Every time I throw away (for any of the reasons) potentially good food I subconsciously feel sorry for doing so. There are no logical reasons behind this sense of guilt — by all means, I can afford not to eat the food I don’t want to eat. These are only leftovers on the plate — and yet I feel so sorry.

This sense originates not in reason but rather in my post-memory (using the term coined by Marianne Hirsch). When I was a kid, my grandma would share with me memories from her childhood and sometimes among them were memories from the early 1930s — the times of the man-made famine of 1932-33 in Soviet Ukraine (called the “Holodomor“ — derived from “to kill by starvation” in Ukrainian), which killed, by various estimates, between 2.4 and 7.5 million people. And the guilt I feel now for the thrown-away food takes its origins there, in these stories about my family surviving this hunger.

To illustrate and to better understand this sense of guilt, I started recording the traces of all the food I’ve been throwing away with this sense.

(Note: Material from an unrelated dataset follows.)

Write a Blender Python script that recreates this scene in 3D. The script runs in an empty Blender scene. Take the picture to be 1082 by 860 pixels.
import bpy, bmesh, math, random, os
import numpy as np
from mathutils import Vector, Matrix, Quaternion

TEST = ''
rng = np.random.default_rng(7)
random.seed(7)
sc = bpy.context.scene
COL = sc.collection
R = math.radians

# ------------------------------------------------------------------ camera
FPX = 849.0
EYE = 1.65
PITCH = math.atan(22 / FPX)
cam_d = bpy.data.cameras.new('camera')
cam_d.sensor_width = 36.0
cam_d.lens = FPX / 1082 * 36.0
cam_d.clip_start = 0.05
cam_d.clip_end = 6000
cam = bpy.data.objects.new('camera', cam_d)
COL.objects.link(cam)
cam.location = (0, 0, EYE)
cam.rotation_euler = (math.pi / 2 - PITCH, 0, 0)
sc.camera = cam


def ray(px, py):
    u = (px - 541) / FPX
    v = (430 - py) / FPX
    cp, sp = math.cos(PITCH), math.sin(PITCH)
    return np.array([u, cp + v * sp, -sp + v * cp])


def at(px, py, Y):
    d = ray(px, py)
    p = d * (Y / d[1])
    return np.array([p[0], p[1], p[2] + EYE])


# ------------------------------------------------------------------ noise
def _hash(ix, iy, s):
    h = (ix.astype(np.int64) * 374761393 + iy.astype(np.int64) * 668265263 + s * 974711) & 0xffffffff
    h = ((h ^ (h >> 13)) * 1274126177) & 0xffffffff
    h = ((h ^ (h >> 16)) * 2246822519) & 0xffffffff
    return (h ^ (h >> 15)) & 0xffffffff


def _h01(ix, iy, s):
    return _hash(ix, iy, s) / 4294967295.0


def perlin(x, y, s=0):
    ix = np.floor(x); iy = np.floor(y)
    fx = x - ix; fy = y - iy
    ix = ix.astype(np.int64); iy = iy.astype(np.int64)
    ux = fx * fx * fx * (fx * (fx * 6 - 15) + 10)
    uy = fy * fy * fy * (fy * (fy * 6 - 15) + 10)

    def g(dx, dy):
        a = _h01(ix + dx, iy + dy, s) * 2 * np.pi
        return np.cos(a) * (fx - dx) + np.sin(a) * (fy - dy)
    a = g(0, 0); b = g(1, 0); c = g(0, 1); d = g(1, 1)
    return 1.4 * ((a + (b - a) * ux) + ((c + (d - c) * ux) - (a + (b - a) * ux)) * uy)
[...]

These prints were later collaged with small pieces of found photos depicting fragments of anonymous and unrecognisable landscapes. Landscape here is used as a direct opposite of the Holodomor’s traces in post-memory of subsequent generations, since mass deaths by hunger leave no traces in the landscape — unlike many other massive collective traumas which have their exact geographic locations and their traces can still exist in the landscape in the form of ‘places of memory’.